Stated problem:
Write each line out again exactly as written.

Information supplied:
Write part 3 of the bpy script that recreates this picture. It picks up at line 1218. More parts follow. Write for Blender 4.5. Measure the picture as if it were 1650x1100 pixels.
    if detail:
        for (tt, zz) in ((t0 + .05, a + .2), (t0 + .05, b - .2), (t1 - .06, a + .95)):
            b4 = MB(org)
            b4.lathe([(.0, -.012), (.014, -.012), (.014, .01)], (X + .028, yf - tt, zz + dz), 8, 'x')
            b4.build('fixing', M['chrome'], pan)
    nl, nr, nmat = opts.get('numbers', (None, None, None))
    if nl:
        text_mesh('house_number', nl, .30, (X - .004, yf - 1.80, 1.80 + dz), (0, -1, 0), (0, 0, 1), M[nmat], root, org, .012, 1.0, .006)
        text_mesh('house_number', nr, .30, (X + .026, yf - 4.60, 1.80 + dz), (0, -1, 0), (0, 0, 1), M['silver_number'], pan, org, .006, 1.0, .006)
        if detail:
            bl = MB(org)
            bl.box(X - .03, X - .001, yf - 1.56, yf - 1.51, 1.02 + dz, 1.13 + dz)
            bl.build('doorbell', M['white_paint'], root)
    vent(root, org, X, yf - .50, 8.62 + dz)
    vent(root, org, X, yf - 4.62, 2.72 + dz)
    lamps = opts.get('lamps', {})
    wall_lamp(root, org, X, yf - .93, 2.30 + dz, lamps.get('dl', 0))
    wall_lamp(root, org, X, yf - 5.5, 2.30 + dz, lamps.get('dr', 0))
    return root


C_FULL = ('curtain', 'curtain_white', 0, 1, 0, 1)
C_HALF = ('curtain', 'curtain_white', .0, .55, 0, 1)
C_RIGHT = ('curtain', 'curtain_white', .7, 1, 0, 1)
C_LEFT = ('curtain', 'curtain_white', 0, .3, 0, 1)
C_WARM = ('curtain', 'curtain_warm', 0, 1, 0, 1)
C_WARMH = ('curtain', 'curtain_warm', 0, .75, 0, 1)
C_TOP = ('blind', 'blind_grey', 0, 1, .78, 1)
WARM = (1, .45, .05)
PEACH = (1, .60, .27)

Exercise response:
Write part 3 of the bpy script that recreates this picture. It picks up at line 1218. More parts follow. Write for Blender 4.5. Measure the picture as if it were 1650x1100 pixels.
    if detail:
        for (tt, zz) in ((t0 + .05, a + .2), (t0 + .05, b - .2), (t1 - .06, a + .95)):
            b4 = MB(org)
            b4.lathe([(.0, -.012), (.014, -.012), (.014, .01)], (X + .028, yf - tt, zz + dz), 8, 'x')
            b4.build('fixing', M['chrome'], pan)
    nl, nr, nmat = opts.get('numbers', (None, None, None))
    if nl:
        text_mesh('house_number', nl, .30, (X - .004, yf - 1.80, 1.80 + dz), (0, -1, 0), (0, 0, 1), M[nmat], root, org, .012, 1.0, .006)
        text_mesh('house_number', nr, .30, (X + .026, yf - 4.60, 1.80 + dz), (0, -1, 0), (0, 0, 1), M['silver_number'], pan, org, .006, 1.0, .006)
        if detail:
            bl = MB(org)
            bl.box(X - .03, X - .001, yf - 1.56, yf - 1.51, 1.02 + dz, 1.13 + dz)
            bl.build('doorbell', M['white_paint'], root)
    vent(root, org, X, yf - .50, 8.62 + dz)
    vent(root, org, X, yf - 4.62, 2.72 + dz)
    lamps = opts.get('lamps', {})
    wall_lamp(root, org, X, yf - .93, 2.30 + dz, lamps.get('dl', 0))
    wall_lamp(root, org, X, yf - 5.5, 2.30 + dz, lamps.get('dr', 0))
    return root


C_FULL = ('curtain', 'curtain_white', 0, 1, 0, 1)
C_HALF = ('curtain', 'curtain_white', .0, .55, 0, 1)
C_RIGHT = ('curtain', 'curtain_white', .7, 1, 0, 1)
C_LEFT = ('curtain', 'curtain_white', 0, .3, 0, 1)
C_WARM = ('curtain', 'curtain_warm', 0, 1, 0, 1)
C_WARMH = ('curtain', 'curtain_warm', 0, .75, 0, 1)
C_TOP = ('blind', 'blind_grey', 0, 1, .78, 1)
WARM = (1, .45, .05)
PEACH = (1, .60, .27)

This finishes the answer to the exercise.